"'Hey Meg! Communication implies sound. Communion doesn't.' He sent her a brief image of walking silently through the woods, the two of them alone together, their feet almost noiseless on the rusty carpet of pine needles. They walked without speaking, without touching, and yet they were as close as it is possible for two human beings to be. They climbed up through the woods, coming out into the brilliant sunlight at the top of the hill. A few sumac trees showed their rusty candles. Mountain laurel, shiny, so dark a green the leaves seemed black in the fierceness of sunlight, pressed toward the woods. Meg and Calvin had stretched out in the thick, late-summer grass, lying on their backs, gazing up into the shimmering blue of sky, a vault interrupted only by a few small clouds.

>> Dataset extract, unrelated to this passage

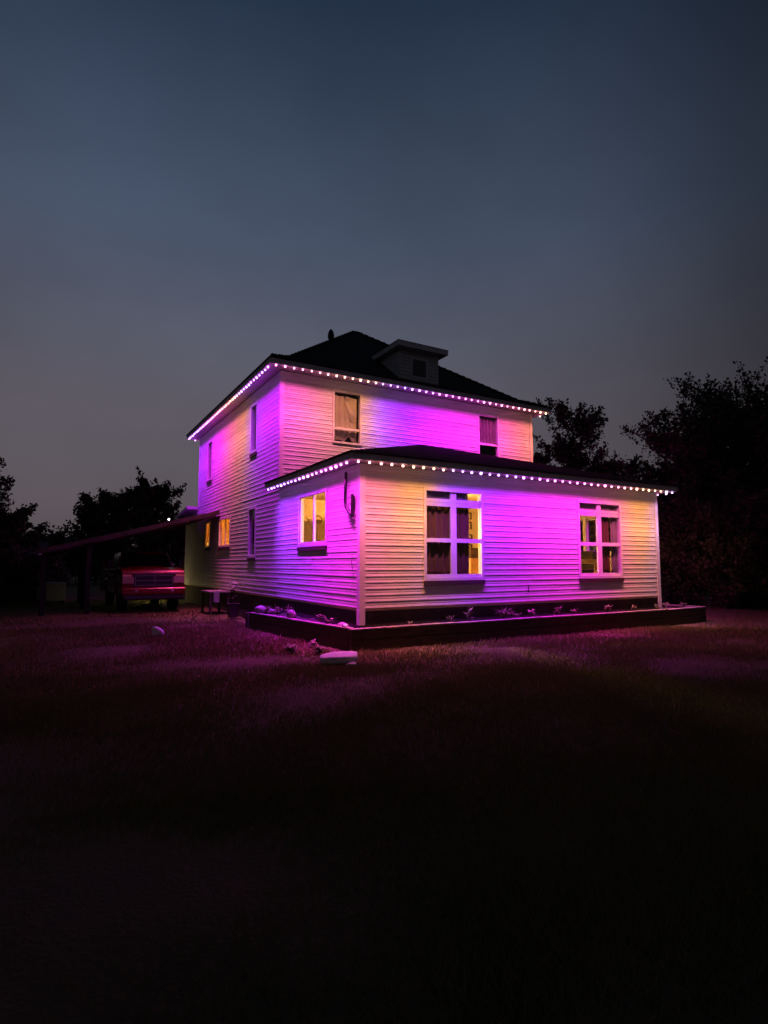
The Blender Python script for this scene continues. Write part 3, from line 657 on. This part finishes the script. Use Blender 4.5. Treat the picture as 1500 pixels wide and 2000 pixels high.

And she had been as happy, she remembered, as it is possible to be, and as close to Calvin as she had ever been to anybody in her life, even Charles Wallace, so close that their separate bodies, daisies and buttercups joining rather than dividing them, seemed a single enjoyment of summer and sun and each other.
That was surely the purest kind of kything.

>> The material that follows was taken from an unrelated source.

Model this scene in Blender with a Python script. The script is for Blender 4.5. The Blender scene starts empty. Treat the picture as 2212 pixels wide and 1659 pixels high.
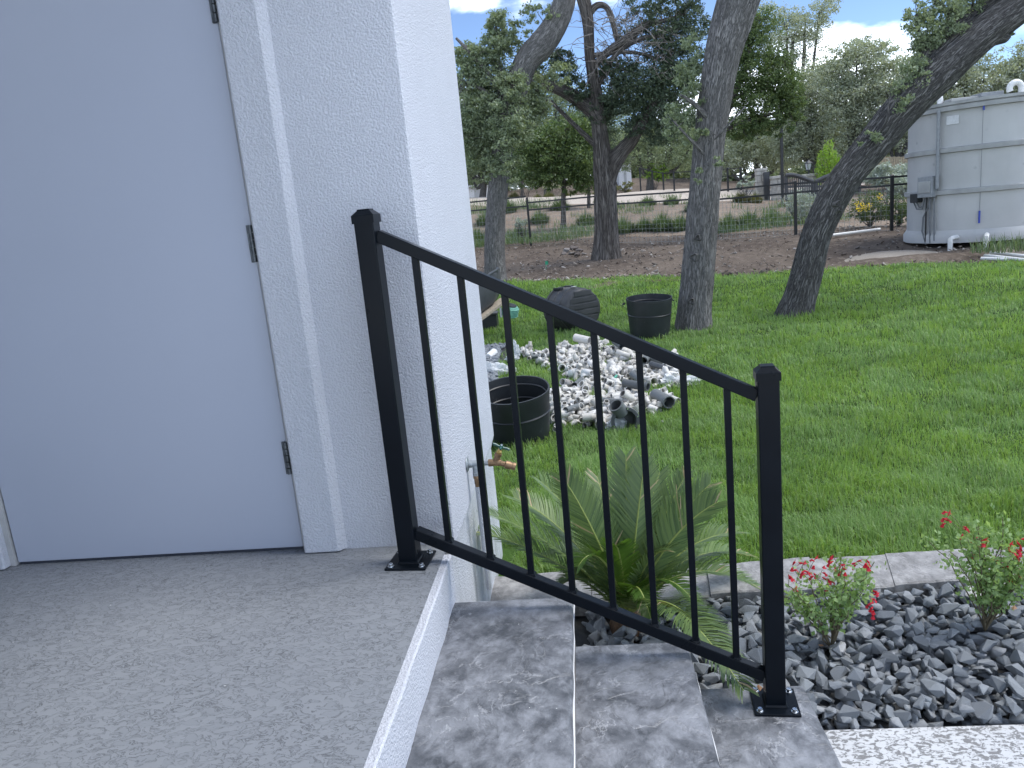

Mr. Jenkins had never had that kind of communion with another human being, a communion so rich and full that silence speaks more powerfully than words."

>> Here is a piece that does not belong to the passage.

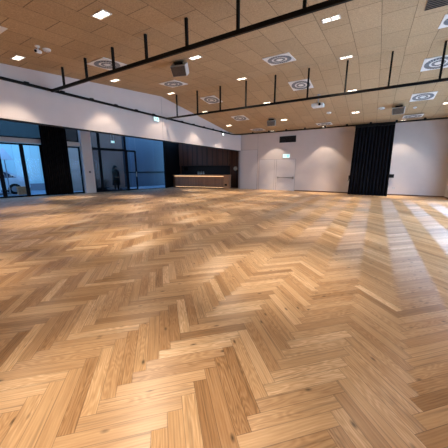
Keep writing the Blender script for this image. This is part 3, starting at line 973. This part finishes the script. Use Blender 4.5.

From A Wind in the Door By Madeleine L'Engle
As a person who has lived overseas before - though for a shorter period of time - I've come to appreciate the new technology available to keep me connected with family and friends back home. When I studied in Scotland during my undergrad I only had email, 'snail mail,' Facebook, and the phone (a land line because I chose not to have a mobile phone for only three months considering I didn't even have one in the US). That was almost ten years ago. My how things have changed!
This time around the same options are available (except the land line, my flat doesn't even have a phone line installed!) plus a few new ones. I, of course, have a mobile phone. Unlike during my undergrad I've developed an unhealthy reliance with the thing and can't go a weekend, let alone a year without the dastardly thing. And then there is Skype, the mother-load when it comes to international communication.